Wednesday 1 July 2015

"Women constitute half of the talent of the planet."

A series of interviews with experienced players and experts in human resources and organizational development. Here we ask the questions to Elisabeth Kelan, Professor of Leadership at Cranfield School of Management, and a world renowned expert on gender diversity and women in the workplace. She has just published a new study “Opening the Black Box” (*), that  examines the struggle women have to get into top jobs. 

MCE : 50% of the world’s working population are female. Are we ever going to recognize that fact and realize that we are talking about half the talent of the planet?

Elisabeth Kelan  (EK) : It is surprising that is has taken organizations so long to realise that women constitute half of the talent. Many organisations not only realise that they overlooked half of the talent but also that the talent they have been grooming as future leaders is changing dramatically. With the demographic and generational changes the 'Organization Man' who prioritises work over life is no longer a model that organizations can rely on when it comes to talent. This provides a strong impetus for change. 

MCE : Your new study is titled,“ Opening the Black Box”. (*)– We have to ask the question: “is it really worth the effort; isn’t there a better, more useful, contribution that talented females can make to organizations, without hankering after being the CEO” ?

EK : The study looks at how journeys to the boardroom differ for women and men. The research was conducted by Scarlett Brown, a PhD candidate at King's College London, who is funded by the ESRC and by Sapphire Partners an executive search firm specialising in diverse talent. There is currently a lot of focus on achieving at least 25 percent women in FTSE100 board rooms following the Davies review. The Cranfield Female FTSE report shows that we are on track to hit the 25 percent target. The effect on candidates is that it raised the ambition of many women and they now aim for a board seat. While women aim for a board seat, men are more likely to aim for the chair of the board. There is still a difference in ambition and it is important that women not only get a board seat but also take leadership roles on the board. We also found that women received a lot of advice on their way to the boardroom whereas men benefitted from sponsorship - they had power brokers who put them forward for roles. Women and men network in the same ways but get different things from their network. This shows that a lot of work needs to be done to achieve gender balance on boards and beyond.  
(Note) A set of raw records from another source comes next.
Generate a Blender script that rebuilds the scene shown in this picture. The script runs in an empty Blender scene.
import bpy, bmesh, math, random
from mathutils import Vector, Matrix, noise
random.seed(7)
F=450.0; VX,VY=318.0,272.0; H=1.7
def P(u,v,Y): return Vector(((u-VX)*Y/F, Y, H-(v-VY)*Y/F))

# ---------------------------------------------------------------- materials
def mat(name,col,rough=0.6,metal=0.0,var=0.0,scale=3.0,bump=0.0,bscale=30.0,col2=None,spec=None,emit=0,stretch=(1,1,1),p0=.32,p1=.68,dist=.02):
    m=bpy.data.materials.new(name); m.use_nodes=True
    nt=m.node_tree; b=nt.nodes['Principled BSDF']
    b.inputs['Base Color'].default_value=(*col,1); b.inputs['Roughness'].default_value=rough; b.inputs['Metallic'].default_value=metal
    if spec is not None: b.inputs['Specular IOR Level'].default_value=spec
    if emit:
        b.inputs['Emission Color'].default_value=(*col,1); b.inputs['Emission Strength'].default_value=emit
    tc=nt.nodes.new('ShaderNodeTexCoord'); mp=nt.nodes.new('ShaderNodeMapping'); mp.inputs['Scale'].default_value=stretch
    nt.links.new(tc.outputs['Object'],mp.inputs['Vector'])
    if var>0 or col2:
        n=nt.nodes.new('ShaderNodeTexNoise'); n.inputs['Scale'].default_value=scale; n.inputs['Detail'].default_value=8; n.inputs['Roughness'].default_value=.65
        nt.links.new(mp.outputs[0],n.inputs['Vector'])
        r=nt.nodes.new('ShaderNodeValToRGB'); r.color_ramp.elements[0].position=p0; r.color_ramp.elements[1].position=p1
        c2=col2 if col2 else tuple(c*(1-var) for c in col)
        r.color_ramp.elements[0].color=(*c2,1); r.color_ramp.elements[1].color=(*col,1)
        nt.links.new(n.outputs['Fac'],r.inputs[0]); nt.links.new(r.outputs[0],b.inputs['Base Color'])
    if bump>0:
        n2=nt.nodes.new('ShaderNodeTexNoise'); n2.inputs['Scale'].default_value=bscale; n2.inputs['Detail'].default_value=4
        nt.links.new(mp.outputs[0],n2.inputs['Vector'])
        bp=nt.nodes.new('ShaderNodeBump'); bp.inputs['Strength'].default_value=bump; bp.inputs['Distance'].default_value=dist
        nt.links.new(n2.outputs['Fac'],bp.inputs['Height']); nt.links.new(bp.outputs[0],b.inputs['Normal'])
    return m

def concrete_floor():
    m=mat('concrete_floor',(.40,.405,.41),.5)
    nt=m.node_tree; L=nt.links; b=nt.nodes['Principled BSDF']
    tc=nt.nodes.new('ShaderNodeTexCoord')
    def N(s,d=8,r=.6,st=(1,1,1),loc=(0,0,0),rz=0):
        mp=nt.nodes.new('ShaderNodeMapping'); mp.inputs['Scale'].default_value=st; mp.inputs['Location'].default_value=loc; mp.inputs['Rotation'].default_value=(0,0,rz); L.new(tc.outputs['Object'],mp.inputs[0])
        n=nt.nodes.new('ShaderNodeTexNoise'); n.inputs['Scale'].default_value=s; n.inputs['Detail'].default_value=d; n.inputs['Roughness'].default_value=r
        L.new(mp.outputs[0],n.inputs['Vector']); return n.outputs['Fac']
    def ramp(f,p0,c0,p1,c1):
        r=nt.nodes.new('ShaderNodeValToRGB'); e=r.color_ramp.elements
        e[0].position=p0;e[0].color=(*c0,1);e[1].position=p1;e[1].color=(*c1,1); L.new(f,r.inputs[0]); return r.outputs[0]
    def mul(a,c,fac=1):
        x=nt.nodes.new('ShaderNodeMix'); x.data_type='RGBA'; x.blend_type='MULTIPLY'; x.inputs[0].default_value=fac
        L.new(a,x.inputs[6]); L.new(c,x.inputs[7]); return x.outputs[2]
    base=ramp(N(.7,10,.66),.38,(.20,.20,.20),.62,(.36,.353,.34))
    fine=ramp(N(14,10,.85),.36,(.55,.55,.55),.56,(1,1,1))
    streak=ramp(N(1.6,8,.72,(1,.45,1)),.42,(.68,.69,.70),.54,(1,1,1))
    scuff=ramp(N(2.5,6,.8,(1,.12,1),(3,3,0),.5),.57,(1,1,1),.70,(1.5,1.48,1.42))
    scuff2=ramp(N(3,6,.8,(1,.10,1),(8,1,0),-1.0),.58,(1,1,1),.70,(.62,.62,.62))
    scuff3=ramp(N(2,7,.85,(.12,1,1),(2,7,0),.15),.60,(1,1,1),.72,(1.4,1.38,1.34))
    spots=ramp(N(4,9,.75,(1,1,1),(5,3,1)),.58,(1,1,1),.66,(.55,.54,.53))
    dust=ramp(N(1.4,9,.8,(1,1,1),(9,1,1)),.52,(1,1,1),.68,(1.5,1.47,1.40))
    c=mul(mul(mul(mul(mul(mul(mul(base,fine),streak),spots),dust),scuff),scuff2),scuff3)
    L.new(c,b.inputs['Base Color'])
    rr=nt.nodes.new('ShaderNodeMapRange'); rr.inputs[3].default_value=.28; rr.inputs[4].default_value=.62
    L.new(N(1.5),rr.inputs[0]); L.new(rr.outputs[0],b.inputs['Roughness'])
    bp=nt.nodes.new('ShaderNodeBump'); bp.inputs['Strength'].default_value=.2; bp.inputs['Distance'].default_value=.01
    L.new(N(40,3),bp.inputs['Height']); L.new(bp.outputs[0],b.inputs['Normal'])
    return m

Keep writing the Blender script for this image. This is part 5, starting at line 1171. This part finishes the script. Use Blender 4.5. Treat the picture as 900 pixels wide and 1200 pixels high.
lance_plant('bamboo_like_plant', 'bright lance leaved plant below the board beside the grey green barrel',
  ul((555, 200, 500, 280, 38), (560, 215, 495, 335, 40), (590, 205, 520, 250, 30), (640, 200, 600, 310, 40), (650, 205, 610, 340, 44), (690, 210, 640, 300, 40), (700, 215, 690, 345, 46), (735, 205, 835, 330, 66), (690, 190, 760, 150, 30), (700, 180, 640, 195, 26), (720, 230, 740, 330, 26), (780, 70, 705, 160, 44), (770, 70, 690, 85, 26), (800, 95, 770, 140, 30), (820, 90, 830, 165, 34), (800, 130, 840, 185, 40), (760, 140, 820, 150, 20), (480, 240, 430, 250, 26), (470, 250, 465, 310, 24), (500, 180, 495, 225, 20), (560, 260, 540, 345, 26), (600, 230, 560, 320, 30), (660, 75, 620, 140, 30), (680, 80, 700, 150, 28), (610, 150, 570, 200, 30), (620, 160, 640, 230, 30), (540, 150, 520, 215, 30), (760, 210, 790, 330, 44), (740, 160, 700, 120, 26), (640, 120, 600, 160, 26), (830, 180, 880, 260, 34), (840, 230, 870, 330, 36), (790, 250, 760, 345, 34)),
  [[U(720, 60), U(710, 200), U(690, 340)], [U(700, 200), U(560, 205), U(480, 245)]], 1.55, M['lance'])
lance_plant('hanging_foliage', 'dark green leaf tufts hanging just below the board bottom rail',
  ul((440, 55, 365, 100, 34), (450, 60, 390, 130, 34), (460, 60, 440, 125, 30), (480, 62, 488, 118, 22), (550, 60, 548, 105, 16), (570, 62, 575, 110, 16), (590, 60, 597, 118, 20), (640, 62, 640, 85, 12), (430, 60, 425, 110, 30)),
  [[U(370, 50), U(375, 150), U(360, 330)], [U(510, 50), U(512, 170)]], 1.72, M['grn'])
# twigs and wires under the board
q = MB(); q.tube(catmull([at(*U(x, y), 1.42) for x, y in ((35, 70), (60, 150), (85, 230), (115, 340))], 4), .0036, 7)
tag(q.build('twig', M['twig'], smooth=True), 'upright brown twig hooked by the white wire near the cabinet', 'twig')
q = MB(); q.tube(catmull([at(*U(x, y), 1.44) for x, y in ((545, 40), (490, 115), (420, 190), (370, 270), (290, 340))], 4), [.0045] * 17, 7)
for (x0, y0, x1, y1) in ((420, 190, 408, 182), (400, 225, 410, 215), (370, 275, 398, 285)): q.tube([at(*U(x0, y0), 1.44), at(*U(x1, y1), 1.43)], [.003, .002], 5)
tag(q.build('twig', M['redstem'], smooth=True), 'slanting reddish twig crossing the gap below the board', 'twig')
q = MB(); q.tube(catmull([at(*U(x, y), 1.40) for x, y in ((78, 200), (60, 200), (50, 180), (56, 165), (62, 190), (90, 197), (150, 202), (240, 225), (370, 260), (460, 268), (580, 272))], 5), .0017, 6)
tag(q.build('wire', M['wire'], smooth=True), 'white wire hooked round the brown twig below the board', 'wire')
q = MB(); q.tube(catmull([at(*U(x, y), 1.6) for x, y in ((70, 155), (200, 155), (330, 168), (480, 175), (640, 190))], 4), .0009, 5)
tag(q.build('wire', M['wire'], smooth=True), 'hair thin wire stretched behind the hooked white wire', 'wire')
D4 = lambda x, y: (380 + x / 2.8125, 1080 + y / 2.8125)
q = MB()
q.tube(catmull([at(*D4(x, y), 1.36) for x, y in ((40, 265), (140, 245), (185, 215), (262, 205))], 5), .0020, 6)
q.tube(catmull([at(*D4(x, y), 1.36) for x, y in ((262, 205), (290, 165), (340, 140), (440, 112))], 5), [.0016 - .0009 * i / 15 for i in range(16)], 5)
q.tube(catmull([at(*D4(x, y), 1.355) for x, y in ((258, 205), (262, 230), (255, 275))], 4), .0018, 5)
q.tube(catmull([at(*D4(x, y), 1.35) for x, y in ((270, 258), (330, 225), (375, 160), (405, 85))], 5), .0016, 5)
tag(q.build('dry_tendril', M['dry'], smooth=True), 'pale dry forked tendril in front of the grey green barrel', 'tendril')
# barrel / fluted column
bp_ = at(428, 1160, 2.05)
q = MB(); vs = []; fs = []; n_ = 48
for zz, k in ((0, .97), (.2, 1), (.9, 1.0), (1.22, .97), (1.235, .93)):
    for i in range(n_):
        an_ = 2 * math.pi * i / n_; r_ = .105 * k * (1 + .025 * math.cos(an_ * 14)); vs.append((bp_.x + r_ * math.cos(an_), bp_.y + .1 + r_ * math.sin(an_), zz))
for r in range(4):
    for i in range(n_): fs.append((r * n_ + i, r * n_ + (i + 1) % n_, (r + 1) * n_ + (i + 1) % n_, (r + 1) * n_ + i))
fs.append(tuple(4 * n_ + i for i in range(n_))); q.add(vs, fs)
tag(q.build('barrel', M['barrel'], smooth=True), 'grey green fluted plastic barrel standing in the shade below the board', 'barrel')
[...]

MCE :  Do you think, that women who choose a business career get a rough ride from the media and are all too easily stereotyped – any thoughts on how to avoid that?

EK : Women in the media in general get a rough ride. Women are more likely to appear as vox populi but much less likely to be featured as experts. The media thereby perpetuates gender stereotypes instead of providing an impetus for new societal possibilities. This of course affects women in business careers where the focus is often on their private life and their attire rather than their business contribution. Media organisations are waking up to this and some are changing the messages they put out. 

MCE : Do you have any female business women heroes – and why do you respect them ?

EK : We are really lucky today to have a good selection of senior women in business and beyond who are all very different. Just think of women leaders such as Angela Merkel, Ginni Rometty, Christine Lagarde, Hillary Clinton, Marissa Mayer to name but few. All of them have found ways to lead in their unique ways rather than complying with a template. I admire that.  We also should not forget that there are many men who practice leadership in such ways that allow gender equality to flourish. So rather than looking at women as leaders we also need to foster gender inclusive leadership practices in men as well as women. For instance I am currently engaged in a new research project that explores how middle managers practice inclusive leadership.